And serving up appropriately old-school cocktails.

By Jillian Kramer
July 11, 2017
Courtesy of Loews Hotels

Speakeasies aren't exactly anything new, but a speakeasy that travels? Now that's a bit novel. Enter: The Traveller Bar, a pop-up speakeasy moving across the country—and even into Canada—serving up cocktail classics in a refurbished elevator car.

The creation of Loews Hotels, The Traveller Bar will be at the Loews Boston Hotel beginning tomorrow and will stay there until August 4, when it will be packed up—quite literally disassembled—and brought to Montreal.
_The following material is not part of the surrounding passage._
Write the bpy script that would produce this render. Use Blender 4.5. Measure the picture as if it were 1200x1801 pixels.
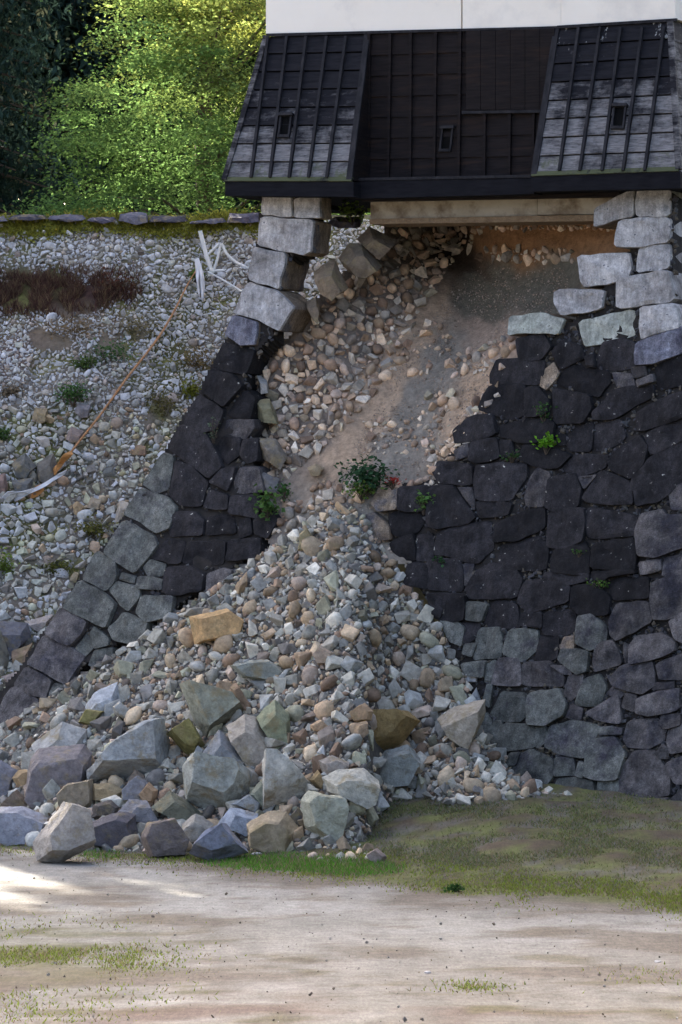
import bpy, bmesh, math, random
import numpy as np
from mathutils import Vector, Matrix, noise as mnoise

random.seed(7); RNG = np.random.default_rng(7)
sc = bpy.context.scene
for o in list(bpy.data.objects): bpy.data.objects.remove(o)

# ------------------------------------------------------------------ camera, sky, sun, exposure
F = 8000.0; HZ = 950.0; CZ = 5.1                 # focal length in photo pixels, horizon row, eye height
cam = bpy.data.cameras.new('camera'); camo = bpy.data.objects.new('camera', cam)
sc.collection.objects.link(camo); sc.camera = camo
cam.sensor_fit = 'VERTICAL'; cam.sensor_height = 36.0; cam.lens = 36.0 * F / 1801.0
cam.shift_y = (HZ - 900.5) / 1801.0; cam.clip_start = 1.0; cam.clip_end = 2000.0
camo.location = (0, 0, CZ); camo.rotation_euler = (math.radians(90), 0, 0)

SUN = Vector((-0.30, 0.85, 0.46)).normalized()    # direction towards the sun: low, behind the turret and its trees
world = bpy.data.worlds.new('World'); sc.world = world; world.use_nodes = True
wn = world.node_tree.nodes; wl = world.node_tree.links
sky = wn.new('ShaderNodeTexSky'); sky.sky_type = 'NISHITA'; sky.sun_disc = False
sky.sun_elevation = math.asin(SUN.z); sky.sun_rotation = math.atan2(SUN.x, SUN.y)
sky.air_density = 0.5; sky.dust_density = 7.0; sky.ozone_density = 0.5
bg = wn['Background']; bg.inputs['Strength'].default_value = 0.15
wl.new(sky.outputs[0], bg.inputs[0])
sl = bpy.data.lights.new('sun', 'SUN'); sl.energy = 4.0; sl.angle = math.radians(0.5); sl.color = (1.0, 0.93, 0.82)
so = bpy.data.objects.new('sun', sl); sc.collection.objects.link(so)
so.rotation_euler = (-SUN).to_track_quat('-Z', 'Y').to_euler(); so.location = (0, 60, 60)
vs = sc.view_settings; vs.view_transform = 'Standard'; vs.look = 'None'; vs.exposure = 2.7; vs.gamma = 1.0
vs.use_curve_mapping = False
sc.cycles.max_bounces = 8; sc.cycles.use_denoising = True

COL = sc.collection
# ------------------------------------------------------------------ helpers
def tag(o, label=None, cat=None, group=None, kind=None):
    if label: o['label'] = label
    if cat: o['category'] = cat
    if group: o['group'] = group
    if kind: o['kind'] = kind
    return o

def link(name, me, mat=None, parent=None):
    o = bpy.data.objects.new(name, me); COL.objects.link(o)
    if mat is not None and me is not None and len(me.materials) == 0: me.materials.append(mat)
    if parent is not None: o.parent = parent
    return o

def empty(name):
    return link(name, None)

def pymesh(name, v, f, smooth=None):
    me = bpy.data.meshes.new(name); me.from_pydata([tuple(p) for p in v], [], [tuple(q) for q in f]); me.update()
    if smooth is not None:
        me.polygons.foreach_set('use_smooth', [True] * len(me.polygons))
        me.set_sharp_from_angle(angle=math.radians(smooth))
    return me

def npmesh(name, V, Fc, colors=None, smooth=False):
    """V (n,3), Fc (m,k) all faces of the same size k"""
    me = bpy.data.meshes.new(name); V = np.asarray(V, np.float32); Fc = np.asarray(Fc, np.int32)
    m, k = Fc.shape
    me.vertices.add(len(V)); me.vertices.foreach_set('co', V.ravel())
    me.loops.add(m * k); me.loops.foreach_set('vertex_index', Fc.ravel())
    me.polygons.add(m); me.polygons.foreach_set('loop_start', np.arange(0, m * k, k, dtype=np.int32))
    me.polygons.foreach_set('use_smooth', np.full(m, smooth, dtype=bool))
    me.update(calc_edges=True); me.validate()
    if colors is not None:
        a = me.attributes.new('col', 'FLOAT_COLOR', 'POINT')
        c = np.ones((len(V), 4), np.float32); c[:, :3] = colors; a.data.foreach_set('color', c.ravel())
    return me

def fbm(x, y, sc_=1.0, seed=0.0, octv=3):
    out = np.zeros(len(x)); amp = 1.0
    for k in range(octv):
        s = sc_ * 2 ** k
        out += amp * np.array([mnoise.noise((a * s + seed, b * s - seed * 1.7, seed + k * 9.1)) for a, b in zip(x, y)])
        amp *= 0.5
    return out

def inpoly(x, y, poly):
    x = np.asarray(x, float); y = np.asarray(y, float); r = np.zeros(x.shape, bool); n = len(poly)
    for i in range(n):
        x0, y0 = poly[i]; x1, y1 = poly[(i + 1) % n]
        if y0 == y1: continue
        c = ((y0 > y) != (y1 > y)) & (x < (x1 - x0) * (y - y0) / (y1 - y0) + x0); r ^= c
    return r

# photo pixel -> ray; every surface below has its own real distance along it
def at(px, py, d):
    px = np.asarray(px, float); py = np.asarray(py, float); d = np.asarray(d, float)
    return np.stack([(px - 600) / F * d, d + 0 * px, CZ + (HZ - py) / F * d], -1)

A24 = math.radians(24.0); SN, CN = math.sin(A24), math.cos(A24)
NV = np.array([-SN, -CN, 0.0])      # outward normal of the rampart's front face (in plan)
UV = np.array([CN, -SN, 0.0])       # along the face, towards the right
ZT = 11.3; Y0 = 82.6                # top of the rampart; distance of its top line straight ahead

def batter(h):
    h = np.asarray(h, float); hc = np.clip(h, 0, 5)
    return np.where(h < 0, 0.12 * h, 0.16 * hc + 0.033 * hc ** 2 + 0.49 * np.clip(h - 5, 0, None))

def face_d(px, py):
    px = np.asarray(px, float); py = np.asarray(py, float)
    lo = np.full(np.broadcast(px, py).shape, 55.0); hi = lo + 60
    for _ in range(40):
        m = (lo + hi) / 2; P = at(px, py, m)
        s = -SN * P[..., 0] - CN * (P[..., 1] - Y0)
        g = s - batter(ZT - P[..., 2])
        lo = np.where(g > 0, m, lo); hi = np.where(g > 0, hi, m)
    return (lo + hi) / 2

def face(px, py):
    return at(px, py, face_d(px, py))

def plane_pt(px, py, s):             # point on the vertical plane s metres in front of the rampart's top line
    rx = (px - 600) / F
    d = (CN * Y0 - s) / (SN * rx + CN)
    return at(px, py, d)

# ------------------------------------------------------------------ materials
def nodes(m):
    m.use_nodes = True; nt = m.node_tree
    return nt, nt.nodes, nt.links, nt.nodes['Principled BSDF']

def noise_tex(nt, vec, scale, detail=5, rough=0.6):
    n = nt.nodes.new('ShaderNodeTexNoise'); n.inputs['Scale'].default_value = scale
    n.inputs['Detail'].default_value = detail; n.inputs['Roughness'].default_value = rough
    nt.links.new(vec, n.inputs['Vector']); return n.outputs['Fac']

def ramp(nt, fac, a, b, ca=(0, 0, 0), cb=(1, 1, 1)):
    r = nt.nodes.new('ShaderNodeValToRGB'); nt.links.new(fac, r.inputs[0])
    r.color_ramp.elements[0].position = a; r.color_ramp.elements[1].position = b
    r.color_ramp.elements[0].color = (*ca, 1); r.color_ramp.elements[1].color = (*cb, 1)
    return r.outputs[0]

def mixc(nt, fac, a, b, mode='MIX'):
    m = nt.nodes.new('ShaderNodeMix'); m.data_type = 'RGBA'; m.blend_type = mode
    for sock, v in ((m.inputs[0], fac), (m.inputs[6], a), (m.inputs[7], b)):
        if isinstance(v, (int, float)): sock.default_value = v
        elif isinstance(v, tuple): sock.default_value = (*v, 1)
        else: nt.links.new(v, sock)
    return m.outputs[2]

def pos(nt, stretch=(1, 1, 1)):
    g = nt.nodes.new('ShaderNodeNewGeometry'); mp = nt.nodes.new('ShaderNodeMapping')
    mp.inputs['Scale'].default_value = stretch; nt.links.new(g.outputs['Position'], mp.inputs['Vector'])
    return mp.outputs['Vector']

def bump(nt, bsdf, h, strength=0.5, dist=0.03):
    b = nt.nodes.new('ShaderNodeBump'); b.inputs['Strength'].default_value = strength
    b.inputs['Distance'].default_value = dist; nt.links.new(h, b.inputs['Height'])
    nt.links.new(b.outputs[0], bsdf.inputs['Normal'])

def objrand(nt, lo, hi):
    oi = nt.nodes.new('ShaderNodeObjectInfo'); mr = nt.nodes.new('ShaderNodeMapRange')
    mr.inputs['To Min'].default_value = lo; mr.inputs['To Max'].default_value = hi
    nt.links.new(oi.outputs['Random'], mr.inputs['Value']); return mr.outputs[0]

def mat_stone(name, c1, c2, scale=2.5, stretch=(1, 1, 1), speck=None, thr=0.66, var=(0.75, 1.3), bstr=0.6, rough=0.9,
              patch=None, pscale=1.3, pr=(0.5, 0.62), bscale=14, grain=0.7):
    m = bpy.data.materials.new(name); nt, N, L, b = nodes(m)
    v = pos(nt, stretch); v0 = pos(nt)
    f = noise_tex(nt, v, scale, 6, 0.65)
    c = mixc(nt, ramp(nt, f, 0.33, 0.68), c1, c2)
    if patch:
        c = mixc(nt, ramp(nt, noise_tex(nt, v0, pscale, 5, 0.7), *pr), c, patch)
    if speck:
        c = mixc(nt, ramp(nt, noise_tex(nt, v0, 11.0, 3, 0.5), thr, thr + 0.05), c, speck)
    c = mixc(nt, 1.0, c, ramp(nt, objrand(nt, 0, 1), 0, 1, (var[0],) * 3, (var[1],) * 3), 'MULTIPLY')
    fine = noise_tex(nt, v0, bscale * 3, 4, 0.7)
    c = mixc(nt, grain, c, ramp(nt, fine, 0.3, 0.7, (0.35,) * 3, (1.7,) * 3), 'MULTIPLY')
    mid = noise_tex(nt, v0, 5.5, 6, 0.75); c = mixc(nt, 0.8, c, ramp(nt, mid, 0.34, 0.66, (0.5,) * 3, (1.5,) * 3), 'MULTIPLY')
    stk = noise_tex(nt, pos(nt, (7, 7, 0.7)), 2.0, 6, 0.7); c = mixc(nt, 0.6, c, ramp(nt, stk, 0.32, 0.68, (0.5,) * 3, (1.5,) * 3), 'MULTIPLY')
    L.new(c, b.inputs['Base Color']); b.inputs['Roughness'].default_value = rough
    b.inputs['Specular IOR Level'].default_value = 0.25
    bump(nt, b, noise_tex(nt, v0, bscale, 8, 0.7), bstr, 0.05)
    return m

def mat_rock(name, use_obj, rough=0.85, bs=0.6, pt=(0.56, 0.75), pk=0.55, pc=(0.24, 0.20, 0.10)):
    """loose stone: its own colour comes with the stone (object colour or a colour stored per stone), grain on top"""
    m = bpy.data.materials.new(name); nt, N, L, b = nodes(m); v0 = pos(nt)
    if use_obj:
        src = N.new('ShaderNodeObjectInfo').outputs['Color']
    else:
        a = N.new('ShaderNodeAttribute'); a.attribute_name = 'col'; src = a.outputs['Color']
    c = mixc(nt, 0.85, src, ramp(nt, noise_tex(nt, v0, 8, 8, 0.75), 0.3, 0.72, (0.45,) * 3, (1.5,) * 3), 'MULTIPLY')
    c = mixc(nt, ramp(nt, noise_tex(nt, v0, 3.1, 5, 0.7), pt[0], pt[1], (0, 0, 0), (pk,) * 3), c, pc)
    L.new(c, b.inputs['Base Color']); b.inputs['Roughness'].default_value = rough
    b.inputs['Specular IOR Level'].default_value = 0.25
    bump(nt, b, noise_tex(nt, v0, 16, 8, 0.7), bs, 0.035 if bs < 0.7 else 0.07)
    return m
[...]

This year, it will visit hotel locations in Minneapolis, San Francisco, Miami, and Orlando, too, its website says.

Bartenders dressed in vintage garb will serve up 32 cocktails—classics, such as a pomegranate daiquiri, gin fix, fedora, and more—at a bar that seats only four people, which isn't surprising, considering the speakeasy is constructed in an elevator car.
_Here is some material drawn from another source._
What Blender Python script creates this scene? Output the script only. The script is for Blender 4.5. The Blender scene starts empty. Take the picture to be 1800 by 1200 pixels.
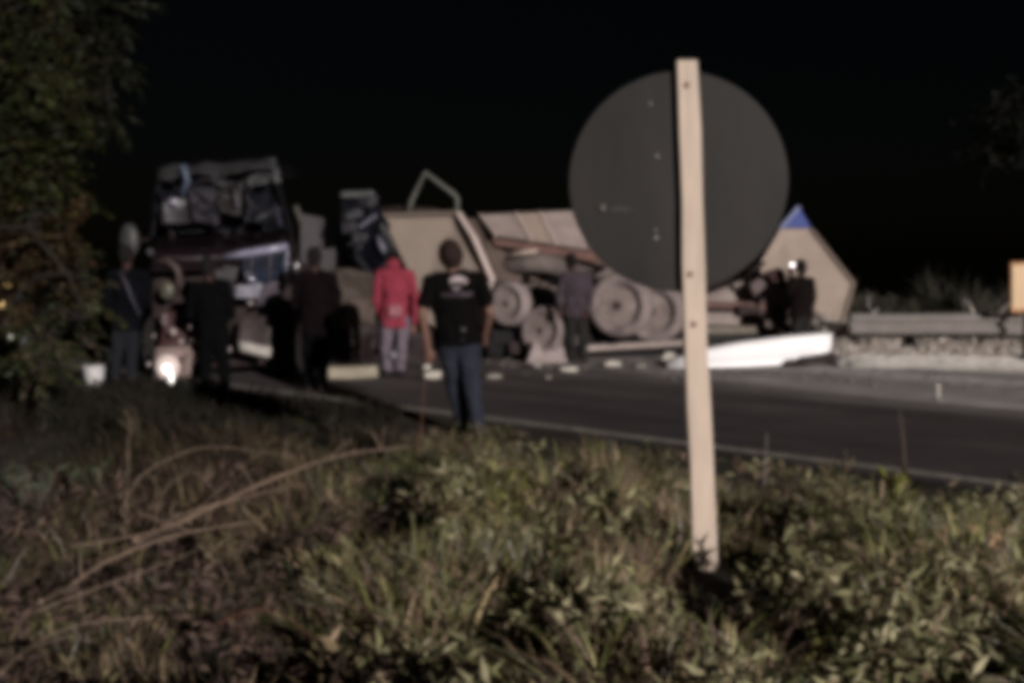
import bpy, bmesh, math, random
import numpy as np
from mathutils import Vector, Matrix, noise
from mathutils.bvhtree import BVHTree
R = math.radians
random.seed(7)
rng = np.random.default_rng(7)
scene = bpy.context.scene
COL = scene.collection

# ------------------------------------------------------------------ camera, sky, light
CAM_Z, FPX, PITCH = 1.6, 1930.0, math.atan(155.0 / 1930.0)
cam_data = bpy.data.cameras.new('camera')
cam = bpy.data.objects.new('camera', cam_data); COL.objects.link(cam)
cam.location = (0, 0, CAM_Z); cam.rotation_euler = (math.pi / 2 - PITCH, 0, 0)
cam_data.sensor_width = 36.0; cam_data.lens = 36.0 * FPX / 1800.0
cam_data.clip_start = 0.05; cam_data.clip_end = 5000
# phone camera hunting for focus in the dark: the whole frame is soft
cam_data.dof.use_dof = True
cam_data.dof.focus_distance = 0.6
cam_data.dof.aperture_fstop = (cam_data.lens / 1000.0) / 0.0033
scene.camera = cam

SUN_EL, SUN_AZ = R(13.5), R(27)     # behind the photographer, to the right
world = bpy.data.worlds.new('World'); scene.world = world; world.use_nodes = True
wn = world.node_tree
bg = wn.nodes['Background']
sky = wn.nodes.new('ShaderNodeTexSky'); sky.sky_type = 'NISHITA'; sky.sun_disc = False
sky.sun_elevation = SUN_EL; sky.sun_rotation = math.pi - SUN_AZ
wn.links.new(sky.outputs[0], bg.inputs['Color']); bg.inputs['Strength'].default_value = 0.0003
sun_data = bpy.data.lights.new('sun', 'SUN'); sun = bpy.data.objects.new('sun', sun_data); COL.objects.link(sun)
sun_data.energy = 4.2; sun_data.angle = R(0.6); sun_data.color = (1.0, 0.93, 0.885)
ldir = Vector((-math.sin(SUN_AZ) * math.cos(SUN_EL), math.cos(SUN_AZ) * math.cos(SUN_EL), -math.sin(SUN_EL)))
sun.rotation_euler = ldir.to_track_quat('-Z', 'Y').to_euler()
sun.location = (8, -10, 6)
scene.view_settings.view_transform = 'Standard'; scene.view_settings.look = 'None'
scene.view_settings.exposure = 0.0; scene.view_settings.gamma = 1.0
scene.view_settings.use_curve_mapping = False
scene.render.engine = 'CYCLES'
scene.cycles.filter_width = 6.0; scene.cycles.max_bounces = 4; scene.cycles.use_denoising = True
scene.cycles.sample_clamp_indirect = 3.0

# ------------------------------------------------------------------ helpers
CP, SP = math.cos(PITCH), math.sin(PITCH)
def at(px, py, Y):
    """point of the world seen at (px, py) of the photograph, Y metres ahead"""
    u = 600.0 - py
    f = FPX * CP + u * SP; z = u * CP - FPX * SP; k = Y / f
    return Vector(((px - 900.0) * k, Y, CAM_Z + z * k))

def srgb(r, g, b):
    f = lambda c: ((c / 255 + .055) / 1.055) ** 2.4 if c > 10 else c / 255 / 12.92
    return (f(r), f(g), f(b))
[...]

The bar itself is zinc-topped, and sits in front of a metal wall lined with bottles of your favorite spirits—Basil Hayden's bourbon whiskey, The Botanist Gin, and Stella Cider ales, to name a few—and shelves of vintage cocktail books, including the first cocktail recipe book ever written, Bar-Tender's Guide by Jeremiah (Jerry) P. Thomas which was first published in 1862.

Courtesy of Loews Hotels

That book, according to Loews Hotels, costs about $8,000 to own, but you can flip through it for free—or, for the cost of a cocktail, anyway—while the bar's in town.

"We wanted to create a truly authentic and culturally relevant, yet light-hearted, intimate, and engaging beverage concept for cocktail enthusiasts, and were able to draw inspiration from the classic cocktail era to engage our guests and that could also be shared across our hotel portfolio," Mark Weiss, Loews Hotels' senior vice president of food & beverage, said in a statement provided to Food & Wine.

After it opens in Boston tomorrow, you can visit The Traveller Bar from 4 p.m. to 8 p.m. Tuesday through Friday each week—until it travels on to Montreal, of course.